Weekend what we’re reading: All-you-can eat strategies, quirky left behinds at hotels, $400K collected in left change by TSA


This weekend we examine how to get the most out of all-you-can-eat salad bars from how to make sure you get what you want to piling the most for your money onto your plate. (Watch out! These techniques have been banned by Pizza Hut in China.) Next we take a look at strange items that travelers leave behind in hotel rooms. Finally, TSA reports that this year’s haul of spare change left behind at security checkpoints topped $400,000.

Salad-bar strategy: The battle of the buffet

Here is a fascinating article about the psychology of the salad bar, or the all-you-can-eat buffet. For salad-bar fanatics, here is a like to the mathematical study.

The article is filled with links to other interesting studies that show the amount you eat depend on how many are eating together and on the sex of the group. There are plenty of thoughts to chew on.

A mathematician, an engineer and a psychologist go up to a buffet… No, it’s not the start of a bad joke.

While most of us would dive into the sandwiches without thinking twice, these diners see a groaning table as a welcome opportunity to advance their research.

Look behind the salads, sausage rolls and bite-size pizzas and it turns out that buffets are a microcosm of greed, sexual politics and altruism – a place where our food choices are driven by factors we’re often unaware of. Understand the science and you’ll see buffets very differently next time you fill your plate.

Applying mathematics to a buffet is harder than it sounds, so they started by simplifying things. They modelled two people taking turns to pick items from a shared platter – hardly a buffet, more akin to a polite tapas-style meal. It was never going to generate a strategy for any occasion, but hopefully useful principles would nonetheless emerge. And for their bellies, the potential rewards were great.

Hamster named Frederick among bizarre items left behind by Travelodge guests

We have all left a hotel and later remember that we forgot something. For most of us it a phone or laptop charger, pyjamas, clothing and teddy bears. But, Travelodge in the U.K. have reported items left behind ranging from hamsters and toddlers to cases of masks and in one case, the ashes of a man’s dead wife.

Among the quirkier items left behind include a life-size Mr Blobby costume, a case full of 100 Duchess of Cambridge masks, and an urn containing the ashes of a guest’s late wife.

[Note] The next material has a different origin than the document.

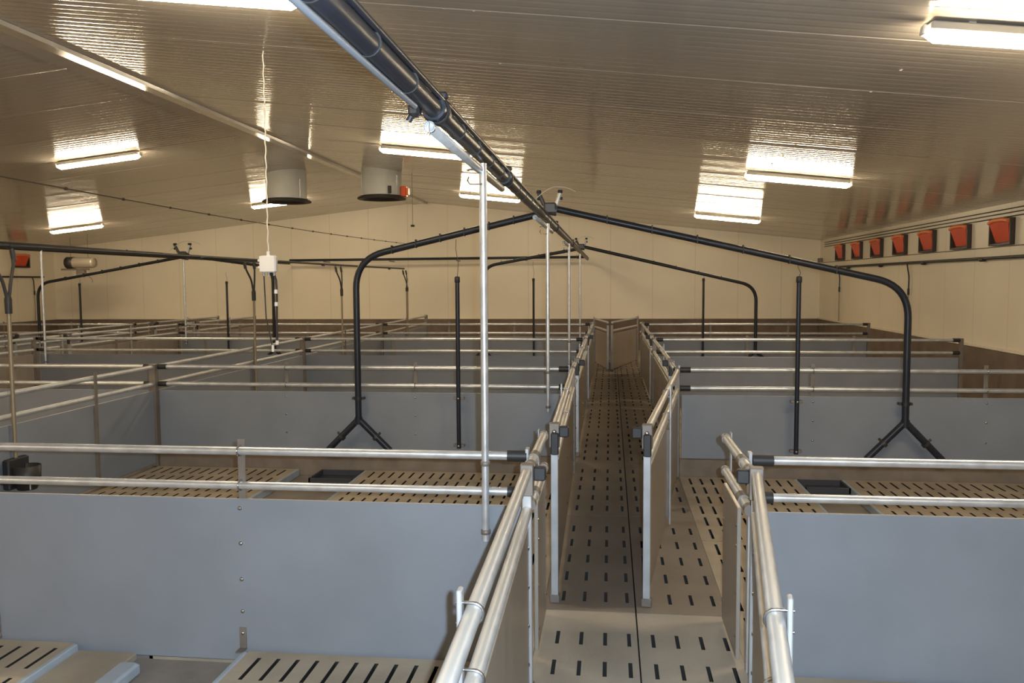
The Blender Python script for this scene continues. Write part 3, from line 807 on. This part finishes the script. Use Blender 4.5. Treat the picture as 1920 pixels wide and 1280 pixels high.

One careless visitor left a box contained £50,000 worth of watches and a newlywed bride nearly lost her Vera Wang wedding gown when her husband forgot to pack it.

Staff at Nuneaton Travelodge were even treated to a Christmas surprise when a couple left an entire Santa’s grotto is their room.

They appear to have held their own early celebrations, and left a whole Christmas tree with decorations, lights, a model reindeer, a Father Christmas outfit and a turkey dinner behind.

In 2011, TSA collected more than $400,000 in forgotten change at checkpoints

In a real-world follow-up to our story about TSA keeping spare change, the 2011 figures came in at more than $400,000. The spare change left at security checkpoints exceeded that of 2010. The Consumer Travel Alliance is working with Rep. Jeff Miller’s (R-FL) office to deny TSA these funds and have them distributed to airport charities instead.

“TSA keeps travelers change accidentally left at checkpoints as an appropriations backfill for agency activities,” Miller said. “There is no incentive for TSA to try to return the forgotten change to its rightful owner.

“The amount of money left behind really surprised me — $400,000 annually is nothing to sneeze at,” he continued. “Travelers’ lost change should be put to good use, and there is no better organization to use this money wisely than the United Service Organizations.”

The airports where passengers left the most spare change were New York’s John F. Kennedy International Airport, where $46,918.06 was found, and Los Angeles International Airport, which collected $19,110.83.

Atlanta’s Hartsfield-Jackson International Airport and San Francisco and Miami International airports, which saw $16,523.83, $15,908.02 and $15,844.83 left behind respectively, rounded out the top five.

Washington’s Reagan National Airport and Dulles International Airport collected $2,502.83 and $13,945.18.